NC Wyeth at the Chadds Ford Gallery
Newell Convers Wyeth (1882 – 1945), known as N.C. Wyeth, was a master painter and one of America's formost illustrators. He was the star pupil of artist Howard Pyle and durring the golden age of illustration.
His first published work appeared on the cover of The Saturday Evening Post in 1903. In 1911 he painted a series of illustrations for an edition of the book, Treasure Island, by Robert Louis Stevenson. He also illustrated editions of The Yearling, The White Company, Robinson Crusoe, The Last of the Mohicans, Kidnapped (1937), and Robin Hood. During his lifetime, Wyeth created over 3,000 paintings and illustrated 112 books, 25 of them for Scribner's, the work for which he is best known.

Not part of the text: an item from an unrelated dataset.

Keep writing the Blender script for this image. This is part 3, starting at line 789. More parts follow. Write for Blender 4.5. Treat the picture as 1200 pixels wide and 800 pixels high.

For fathering and inventing the Wyeth clan in Chadds Ford, Pennsylvania, his life is "larger than his accomplishments." N.C. Wyeth was married to Carolyn Bockius. Their children were Andrew Wyeth, Henriette Wyeth Hurd, Carolyn Wyeth, Ann Wyeth McCoy, and Nathaniel C. Wyeth. Andrew, Henriette, and Carolyn became artists as well. Ann became an artist and composer. Nathaniel became an engineer for DuPont and worked on the team that invented the plastic soda bottle. Henriette and Ann married two of N.C.'s proteges, Peter Hurd and John W. McCoy. N.C. Wyeth is the grandfather of artist Jamie Wyeth and musician Howard Wyeth.
Significant public collections of N.C. Wyeth's work are on display at the Brandywine River Museum in Chadds Ford, and in Maine, at the Portland Museum of Art and the Farnsworth Art Museum in Rockland.